Hardships, Early Withdrawals and Loans

 

Generally, a retirement plan can distribute benefits only when certain events occur. Your summary plan description should clearly state when a distribution can be made. The plan document and summary description must also state whether the plan allows hardship distributions, early withdrawals or loans from your plan account.

Hardship distributions

A hardship distribution is a withdrawal from a participant’s elective deferral account made because of an immediate and heavy financial need, and limited to the amount necessary to satisfy that financial need. The money is taxed to the participant and is not paid back to the borrower’s account.

Early withdrawals

A plan distribution before you turn 65 (or the plan’s normal retirement age, if earlier) may result in an additional income tax of 10% of the amount of the withdrawal. IRA withdrawals are considered early before you reach age 59½, unless you qualify for another exception to the tax.

Loans

A retirement plan loan must be paid back to the borrower’s retirement account under the plan.
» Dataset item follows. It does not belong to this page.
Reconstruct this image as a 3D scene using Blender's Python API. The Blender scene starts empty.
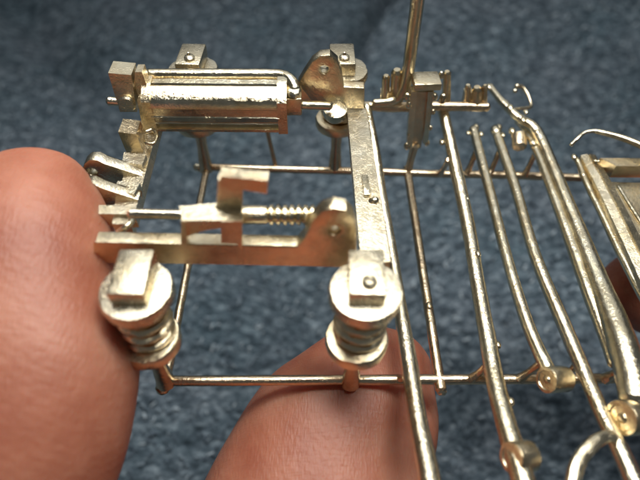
import bpy, bmesh, math, random
from mathutils import Vector, Matrix, noise
random.seed(7)
sc = bpy.context.scene
sc.unit_settings.scale_length = 0.01          # one unit is one centimetre

# ------------------------------------------------------------------ camera, light, exposure
F = 540.0; PITCH = math.radians(50.0); H = 5.0
CP, SP = math.cos(PITCH), math.sin(PITCH)
cam_d = bpy.data.cameras.new('camera'); cam = bpy.data.objects.new('camera', cam_d)
sc.collection.objects.link(cam); sc.camera = cam
cam.location = (0, 0, H); cam.rotation_euler = (math.radians(90) - PITCH, 0, 0)
cam_d.sensor_width = 36.0; cam_d.lens = F / 640.0 * 36.0
cam_d.clip_start = 0.05; cam_d.clip_end = 400
cam_d.dof.use_dof = True; cam_d.dof.focus_distance = 5.75; cam_d.dof.aperture_fstop = 0.26

world = bpy.data.worlds.new('World'); sc.world = world; world.use_nodes = True
wb = world.node_tree.nodes['Background']
wb.inputs['Color'].default_value = (0.90, 0.96, 1.0, 1); wb.inputs['Strength'].default_value = 0.085

def area(name, loc, target, size, power, col):
    d = bpy.data.lights.new(name, 'AREA'); d.shape = 'RECTANGLE'; d.size, d.size_y = size
    d.energy = power; d.color = col
    o = bpy.data.objects.new(name, d); sc.collection.objects.link(o)
    o.location = loc
    o.rotation_euler = (Vector(target) - Vector(loc)).to_track_quat('-Z', 'Y').to_euler()
    return o
area('window_light', (1.2, 4.9, 14.4), (0.3, 3.4, 0.5), (12, 3.6), 3700, (1.0, 0.985, 0.95))
area('ceiling_light', (1.0, 16.0, 13.0), (0.3, 3.4, 0.5), (24, 16), 750, (0.95, 0.98, 1.0))
sc.view_settings.view_transform = 'Standard'; sc.view_settings.look = 'None'
sc.view_settings.exposure = 0.0; sc.view_settings.gamma = 1.0
sc.view_settings.use_curve_mapping = False
sc.render.engine = 'CYCLES'
sc.cycles.use_denoising = True
sc.cycles.max_bounces = 10; sc.cycles.glossy_bounces = 6
sc.cycles.sample_clamp_indirect = 6

# ------------------------------------------------------------------ camera rays -> points on real planes
def ray(px, py):
    u = px - 320.0; v = py - 240.0
    return Vector((u, F * CP - v * SP, -(F * SP + v * CP)))
def P(px, py, z):
    d = ray(px, py); t = (H - z) / -d.z
    return Vector((d.x * t, d.y * t, z))
def PY(px, py, Y):
    d = ray(px, py); t = Y / d.y
    return Vector((d.x * t, Y, H + d.z * t))
def dep(p): return p.y * CP + (H - p.z) * SP
def rw(w, p): return 0.5 * w * dep(p) / F      # radius of something w pixels wide at point p

# ------------------------------------------------------------------ materials
def newmat(name):
    m = bpy.data.materials.new(name); m.use_nodes = True
    nt = m.node_tree; b = nt.nodes['Principled BSDF']
    return m, nt, b
def node(nt, t, **kw):
    n = nt.nodes.new(t)
    for k, v in kw.items():
        if k in n.inputs: n.inputs[k].default_value = v
        else: setattr(n, k, v)
    return n
def ramp(nt, stops):
    r = nt.nodes.new('ShaderNodeValToRGB')
    e = r.color_ramp.elements
    while len(e) < len(stops): e.new(0.5)
    for s, (p, c) in zip(e, stops): s.position = p; s.color = c if len(c) == 4 else (*c, 1)
    return r

def brass(name, c0, c1, r0, r1, grain, grain_scale, lump=0.25):
    m, nt, b = newmat(name); L = nt.links.new
    tc = node(nt, 'ShaderNodeTexCoord')
    n1 = node(nt, 'ShaderNodeTexNoise', Scale=3.2, Detail=5.0, Roughness=0.6)
    n2 = node(nt, 'ShaderNodeTexNoise', Scale=grain_scale, Detail=4.0, Roughness=0.65)
    n3 = node(nt, 'ShaderNodeTexNoise', Scale=11.0, Detail=3.0)
    n4 = node(nt, 'ShaderNodeTexVoronoi', Scale=26.0)
    for n in (n1, n2, n3, n4): L(tc.outputs['Object'], n.inputs['Vector'])
    cr = ramp(nt, [(0.30, c1), (0.62, c0)]); L(n1.outputs['Fac'], cr.inputs['Fac'])
    # small dark pits left by the casting
    pit = ramp(nt, [(0.0, (0.30, 0.22, 0.13)), (0.055, (1, 1, 1))])
    L(n4.outputs['Distance'], pit.inputs['Fac'])
    mx = node(nt, 'ShaderNodeMixRGB', blend_type='MULTIPLY', Fac=0.75)
    L(cr.outputs['Color'], mx.inputs['Color1']); L(pit.outputs['Color'], mx.inputs['Color2'])
    # uneven brownish tarnish and rubbed patches
    n5 = node(nt, 'ShaderNodeTexNoise', Scale=2.1, Detail=7.0, Roughness=0.7, Distortion=0.8); L(tc.outputs['Object'], n5.inputs['Vector'])
    st = ramp(nt, [(0.40, (0.55, 0.45, 0.33)), (0.52, (1, 1, 1))]); L(n5.outputs['Fac'], st.inputs['Fac'])
    mt = node(nt, 'ShaderNodeMixRGB', blend_type='MULTIPLY', Fac=0.22)
    L(mx.outputs['Color'], mt.inputs['Color1']); L(st.outputs['Color'], mt.inputs['Color2'])
    L(mt.outputs['Color'], b.inputs['Base Color'])
    rr = node(nt, 'ShaderNodeMapRange'); rr.inputs['From Min'].default_value = 0.3; rr.inputs['From Max'].default_value = 0.7
    rr.inputs['To Min'].default_value = r0; rr.inputs['To Max'].default_value = r1
    L(n3.outputs['Fac'], rr.inputs['Value']); L(rr.outputs['Result'], b.inputs['Roughness'])
    b.inputs['Metallic'].default_value = 1.0
    # grain comes in patches: sandy mould skin beside rubbed smooth metal
    gm = ramp(nt, [(0.30, (0, 0, 0)), (0.72, (1, 1, 1))]); L(n3.outputs['Fac'], gm.inputs['Fac'])
    gs = node(nt, 'ShaderNodeMath', operation='MULTIPLY_ADD'); gs.inputs[1].default_value = grain * .5; gs.inputs[2].default_value = grain * .55
    L(gm.outputs['Color'], gs.inputs[0])
    gc = ramp(nt, [(0.38, (0, 0, 0)), (0.62, (1, 1, 1))]); L(n2.outputs['Fac'], gc.inputs['Fac'])
    b1 = node(nt, 'ShaderNodeBump', Strength=lump, Distance=0.05); L(n3.outputs['Fac'], b1.inputs['Height'])
    b2 = node(nt, 'ShaderNodeBump', Strength=grain, Distance=0.0019); L(gc.outputs['Color'], b2.inputs['Height']); L(gs.outputs['Value'], b2.inputs['Strength'])
    L(b1.outputs['Normal'], b2.inputs['Normal']); L(b2.outputs['Normal'], b.inputs['Normal'])
    return m
M_ROD = brass('brass_bright', (0.81, 0.74, 0.56), (0.66, 0.56, 0.37), 0.09, 0.19, 0.8, 38, 0.03)
M_SATIN = brass('brass_satin', (0.83, 0.73, 0.52), (0.73, 0.59, 0.38), 0.16, 0.27, 0.8, 42, 0.04)
M_RUN = brass('brass_runner', (0.76, 0.63, 0.44), (0.64, 0.47, 0.30), 0.12, 0.24, 0.8, 42, 0.06)
M_PLATE = brass('brass_grainy', (0.75, 0.68, 0.52), (0.66, 0.56, 0.37), 0.22, 0.29, 1.0, 42, 0.03)

def skin():
    m, nt, b = newmat('skin'); L = nt.links.new
    tc = node(nt, 'ShaderNodeTexCoord')
    mp = node(nt, 'ShaderNodeMapping'); mp.inputs['Rotation'].default_value = (0, 0, math.radians(-28)); mp.inputs['Scale'].default_value = (2.4, 0.55, 1.0)
    L(tc.outputs['Object'], mp.inputs['Vector'])
    vr = node(nt, 'ShaderNodeTexNoise', Scale=15.0, Detail=3.0, Roughness=0.55, Distortion=0.6); L(mp.outputs['Vector'], vr.inputs['Vector'])
    mp2 = node(nt, 'ShaderNodeMapping'); mp2.inputs['Rotation'].default_value = (0, 0, math.radians(35)); mp2.inputs['Scale'].default_value = (0.5, 2.6, 1.2)
    L(tc.outputs['Object'], mp2.inputs['Vector'])
    vs2 = node(nt, 'ShaderNodeTexNoise', Scale=10.0, Detail=2.0, Distortion=0.4); L(mp2.outputs['Vector'], vs2.inputs['Vector'])
    n2 = node(nt, 'ShaderNodeTexNoise', Scale=26.0, Detail=4.0); L(mp.outputs['Vector'], n2.inputs['Vector'])
    n3 = node(nt, 'ShaderNodeTexNoise', Scale=1.7, Detail=4.0); L(tc.outputs['Object'], n3.inputs['Vector'])
    cr = ramp(nt, [(0.25, (0.26, 0.080, 0.045)), (0.5, (0.34, 0.130, 0.078)), (0.75, (0.42, 0.190, 0.125))])
    L(n3.outputs['Fac'], cr.inputs['Fac']); L(cr.outputs['Color'], b.inputs['Base Color'])
    b.inputs['Roughness'].default_value = 0.46
    b.inputs['Subsurface Weight'].default_value = 0.75
    b.inputs['Subsurface Radius'].default_value = (1.0, 0.26, 0.12)
    b.inputs['Subsurface Scale'].default_value = 0.55
    b.inputs['Specular IOR Level'].default_value = 0.35
    b1 = node(nt, 'ShaderNodeBump', Strength=0.30, Distance=0.020); L(vr.outputs['Fac'], b1.inputs['Height'])
    b3 = node(nt, 'ShaderNodeBump', Strength=0.20, Distance=0.025); L(vs2.outputs['Fac'], b3.inputs['Height']); L(b1.outputs['Normal'], b3.inputs['Normal'])
    b2 = node(nt, 'ShaderNodeBump', Strength=0.30, Distance=0.02); L(n2.outputs['Fac'], b2.inputs['Height'])
    wv = node(nt, 'ShaderNodeTexWave', wave_type='BANDS', bands_direction='DIAGONAL', Scale=5.0, Distortion=3.0, Detail=2.0); wv.inputs['Detail Scale'].default_value = 0.5
    L(tc.outputs['Object'], wv.inputs['Vector'])
    b4 = node(nt, 'ShaderNodeBump', Strength=0.12, Distance=0.008); L(wv.outputs['Fac'], b4.inputs['Height']); L(b3.outputs['Normal'], b4.inputs['Normal'])
    L(b4.outputs['Normal'], b2.inputs['Normal']); L(b2.outputs['Normal'], b.inputs['Normal'])
    return m
M_SKIN = skin()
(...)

The money is not taxed if loan meets the rules and the repayment schedule is followed. A plan sponsor is not required to include loan provisions in its plan. Profit-sharing, money purchase, 401(k), 403(b) and 457(b) plans may offer loans. Plans based on IRAs (SEP, SIMPLE IRA) do not offer loans. To determine if a plan offers loans, check with the plan sponsor or the Summary Plan Description.

SEP and SIMPLE IRA plans

IRAs and IRA-based plans (SEP, SIMPLE IRA and SARSEP plans) cannot offer participant loans. A loan from an IRA or IRA-based plan would result in a prohibited transaction.

These plans use IRAs to hold participants’ retirement savings. You can withdraw money from your IRA at any time. However, a 10% additional tax generally applies if you withdraw IRA or retirement plan assets before you reach age 59½, unless you qualify for another exception to the tax.